Pilgrims crawling to the Shrine of Our Lady of the Seven Sorrows, Shanxi. Image Credit: RFA

September 15, 2019

Location: Taiyuan, Shanxi

Participants: Estimates from various news sources vary, running as high as 10,000

By some estimates nearly ten thousand Catholic pilgrims travelled to the Shrine of Our Lady of the Seven Sorrows (Qikushengmutang,七苦聖母堂) sitting atop of the Mount of the Seven Sorrows (七苦山) in Dong’ergou, Taiyuan, to celebrate the Feast of Our Lady of Sorrows on September 15, 2019. This year, the pilgrims were alarmed by the imminent demolition of a structure at the Shrine, an order by the local government to the Taiyuan Diocese in late August 2019. Dong’ergou is a strongly Catholic region with many structures and sites sacred to local people.

On August 26, 2019, the local authorities instructed state-approved Bishop Paul Meng Ningyou (孟宁友) of the Taiyuan Diocese under the Chinese Catholic Patriotic Association to demolish an arch of the Shrine called the “Gate of Heaven” (Shangtianzimen,上天之门) on the grounds of “unlawful land occupation” (feifazhandi, 非法占地). Bishop Meng has been negotiating to preserve the landmark and succeeded in postponing the demolition until early October 2019. The authorities, however, not only forbade the local diocese to organize the annual pilgrimage, but also set up roadblocks and implemented traffic control measures to prevent pilgrims from reaching the Dong’ergou Marian Shrine. Ahead of the 70th anniversary of the founding of the People’s Republic of China, social stability in the area was a top priority for the local authorities. On the day of the Feast, pilgrims who circumvented the restrictions spent hours walking uphill for at least three kilometers to reach the Shrine. There were no protests per se, as the authorities might have feared.

Several days before the Feast, on September 11, about one hundred Catholics crawled up to the Shrine, hoping that their hardship and prayer would be rewarded with a cancellation of the demolition plan.

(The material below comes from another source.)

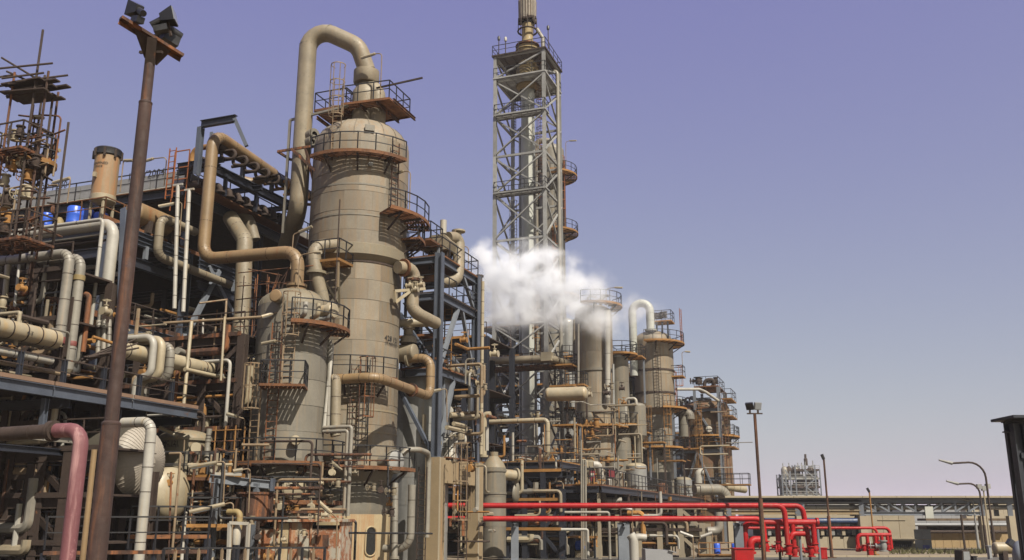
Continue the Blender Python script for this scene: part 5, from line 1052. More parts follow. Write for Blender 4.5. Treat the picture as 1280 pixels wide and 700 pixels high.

It is not the first time that the local authorities announced plans to eradicate structures on the Mount of the Seven Sorrows. Last year, statues of the Twelve Apostles on the hilltop were forcibly removed. Despite the signing of the Sino-Vatican agreement in September 2018, the Chinese government launched a five-year campaign to sinicize religions early that year. Chinese practices are to be incorporated into Catholic practices, while structures and symbols that appear too religious are to be removed. The impact of sinicization has extended far beyond underground churches to the government-sanctioned Chinese Patriotic Catholic Association.